Lake Geneva, Normal and Decatur are not Mt. Athos, Thessaloniki and Aegina, but I cannot help but wonder what it is about the plains of the Midwest that inspired such a creative explosion in the 70s. It is a reverse of James’ question about California: Are there common themes in gaming cultures that coalesce into a certain kind of game? I would ask: How much does a sense of place have to do with these expressions?
Given that the primary place for gaming culture is no longer something one can find on a map, is this question even relevant any more, or am I just waxing poetic because of a deep sense of nostalgia?
As G+, FLAILSNAILS, Kickstarter and POD become the new gaming norm, what sense of place do we as gamers have anymore — if we ever had one in the first place?
17 hours ago
3 comments:
When I first encountered DnD the place it occupied was Mirkwood and the Misty Mountains, which were twinned with just-out-of-sight places in my native England and Germany, except there were lots of things that didn't fit, which I put down partly to American (mis)conceptions and partly to my own ignorance (not of the Appendix N sources but of the medieval world, western magical traditions... stuff I knew little about back then). In other words I felt a great sense of place from those books, but it wasn't the midwest, it was wherever my imagination thought it lived. I think that still holds.
OK, that was incoherent. I'm watching Miyazaki's film, Kiki's Delivery Service, and like several Ghibli films it's set in this weird recognisably Japanese Europe, which is like and unlike any actual place. For me, DnD was and is set in a place like that. I don't quite know what the rules of that place are, it's uncannily familiar but unreliable... was that Wisconsin, rather than California? I don't know, but in some sense I think the question short-changes the original work of creation that's there?

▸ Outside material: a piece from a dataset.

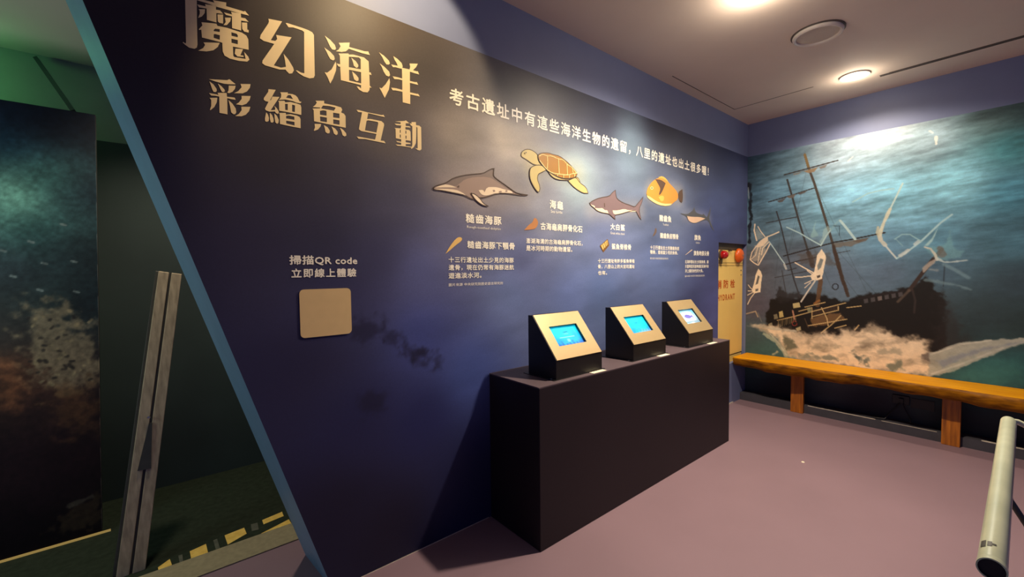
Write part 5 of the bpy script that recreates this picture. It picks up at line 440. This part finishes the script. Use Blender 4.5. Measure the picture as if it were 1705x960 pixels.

No, you were quite clear in your first post, although I do like your illustration of Miyazaki's films being a cultural pastiche in the same way that D&D is. And, in practice this illustration is quite apropos.
What I am contemplating, however, is something a tad bit different. Whereas in the end, what appears in our own experience of D&D doesn't necessarily depend upon whether the game originated in Wisconsin or California, I do find it interesting that these small towns in the Midwest played such a huge role in the early history of the hobby. I realize that this is an unanswerable question, but would the hobby be the same or even exist if not for Lake Geneva, Normal or Decatur?